Ces hausses de salaires représentent des moyennes. Ce sont les travailleurs des hôpitaux, des gares, des aéroport et crèches qui en seront les premiers bénéficiaires. Plus de 2 millions de personnes dans la fonction publique allemande.

Tous les secteurs ne seront pas à la fête pour autant, notamment dans le bâtiment, mais c’est bien l’impulsion du privé qui a joué par ricochet sur le secteur public, et cela en l’espace de quelques mois. La multiplication de « grèves d'avertissements », le plus souvent des débrayages de quelques heures, y est pour quelque chose.

 

D’après la Banque centrale allemande, ces augmentations devraient avoir un effet d’entraînement sur la zone euro

Et cela est nouveau : que la politique salariale allemande tire celle de ses voisins européens. Ce fut le contraire pendant la décennie qui a précédé, les années 2000 où la politique salariale outre-Rhin a été montrée du doigt, qualifiée de désinflation salariale… Sensée être un levier de compétitivité par les coûts.

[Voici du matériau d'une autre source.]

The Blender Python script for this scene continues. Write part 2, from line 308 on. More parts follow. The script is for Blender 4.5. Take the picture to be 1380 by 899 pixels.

Et cela a participé à une politique commerciale qui en gagnant des parts de marché n'a cessé de gonfler ses excédents par dizaines de milliards…On observe donc, maintenant, un phénomène de rattrapage sur les salaires avec les autres États de la zone euro.

 

Cela devrait relancer les appels à accorder des hausses de salaires en France

Quand bien même les situations ne sont pas analogues, et que les comparaisons salariales restent toujours très difficiles à effectuer. Des salaires bruts qui peuvent être supérieurs à ceux de la France, mais pas toujours en net d’impôts, et des comparaisons rendues difficiles aussi par les cotisations sociales nettement plus élevées dans l’hexagone.

Enfin, un marché du travail qui, s’il est au mieux de sa forme en Allemagne, quasiment en régime de plein emploi, compte aussi beaucoup plus de travailleurs à faible rémunération et donc des écarts de salaires plus étendus.

Tout cela rend difficiles des comparatifs sommaires, mais pour les Européens, le fait que l’Allemagne renoue avec une politique de hausses de salaires est plutôt une bonne nouvelle. Car cela devrait susciter un regain de consommation qui pourrait se répercuter sur les achats de produits vendus par les Européens.